И я опять зашифровал его фамилию.
Коля Стерник
(У меня в книге Леша Смирник)
Если всех, всех считать, то на втором месте после Мешкова ближайшим моим другом в лагере был Коля Стерник. Он, как все другие, был лет на восемь — десять постарше меня, но такого же, как я, незначительного роста, зато с огромной, до пояса бородой. Черномор.
А на лице, под слоями волос, печальные больные глаза.
Был он всегда удрученно задумчив, погружен в свои кровавые революционные думы. Он хорошо, но как-то направленно знал мировую историю. Она всегда услужливо подворачивалась удовлетворяющими Лешу примерами и прецедентами.
Жизнь общества в целом только и существовала затем, чтобы подтвердить правоту стерниковских идей. На мелкое он соглашался без споров, не такими масштабами мерил, о персоналиях не задумывался. Его заботили судьбы всего человечества в целом, пропадающего без его, Стерника, заботы и опеки.
Этим он напоминал мои собственные политические фантазии с тем разительным отличием, что у него образования побольше, а Леша от них так и не избавился.
К окружающим он относился снисходительно, терпеливо.
Как пастух при встрече с чужим, не его
Однажды дали нам на двоих какое-то простое задание, куда-то что-то нетяжелое переносить и там складывать. А перчаток нашлось только две. Я ему говорю:
— Давай поделим, тебе одну, мне другую. Тебе какую?
— Мне левую. Я весь насквозь левый, вся жизнь моя левая.
Был он реальным кандидатом в мастера по шахматам. Из Киева.
Играл здорово. Но на первенстве лагеря, в котором я занял самое последнее, восьмое место, он тоже победителем не стал. У нас в лагере были еще два человека, выдававших себя за кандидатов в мастера. Один из них и стал чемпионом. Если не совру — Молчанов фамилия. А про второго Коля пренебрежительно сказал:
— Врет. Какой он к черту кандидат. Защиту Грюнфельда не знает. Первый, а скорее всего второй разряд.
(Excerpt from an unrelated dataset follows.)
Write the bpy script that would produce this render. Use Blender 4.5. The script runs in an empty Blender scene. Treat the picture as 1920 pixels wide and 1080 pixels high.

В этой околошахматной теме скажу, что самое интересное, когда они вдвоем с этим, условно говоря, Молчановым играли. Коля вслепую, а тот давал ему фору коня. Коля ложился на собственную койку, рукой, локтем закрывал себе лицо, глаза и так лежал — из-под руки огромная, в полчеловека, борода — старый, больной человек. А Молчанов с доской сидел за столом в середине секции. Сколько помню, Коля выиграл все партии на ноль. Но доволен был только тогда, когда удавалось выиграть, так и не тронув с места этого коня.
Этот же конь имел какое-то, теперь не вспомнить, отношение к той нелепой, длинной кличке, которую я для него придумал: «Бородатая лошадка Стерник».
Когда я вышел, я еще с полгода писал ему письма, и он отвечал, потом заглохло. Навсегда.
Религия
Я хочу написать о лагерных пятидесятниках, с которыми я был знаком. Задумался, с чего начать, и понял, что начать нужно с самого начала, с моего собственного отношения к Богу, к вере, к религии.
Решаю кроссворд, а там вопрос: вера. Ответ оказался — религия. Но позвольте!
Вы еще напишите: орган слуха. И дайте ответ: звук. Даже без всяких определений, на уровне здравого смысла. Вера — это же что-то исключительно личное, мое собственное. Есть или нет веры, но это у меня.
А религия… Совсем иное дело. Она не во мне. Это я, быть может, в ней. Я ей или принадлежу, в нее вхожу, или нет.
Моя семья не была религиозной. Совсем давно в Симферополе не было синагоги, и моя мама раз или два в год ходила в какой-то молельный дом, зато в свои самые последние годы молилась. Но в молитвах своих она как к Богу обращалась к отцу. Я ей говорил:
— Зачем ты просишь отца, почему к нему обращаешься, чем он может помочь? Если есть ад, то он там.
Она отвечала:
— Кого же мне просить? Бог нас не любит. Если кто-то может помочь нам, то только отец.
Самому отцу, коммунисту, чекисту, верить в Бога было не положено. Хотя после допросов, избиений и унижений он, я уверен, научился молиться.
Не за себя просил, про себя знал, что не спасется, молился за нас.
А вот его родители, про бабушку точно знаю, в Бога верили.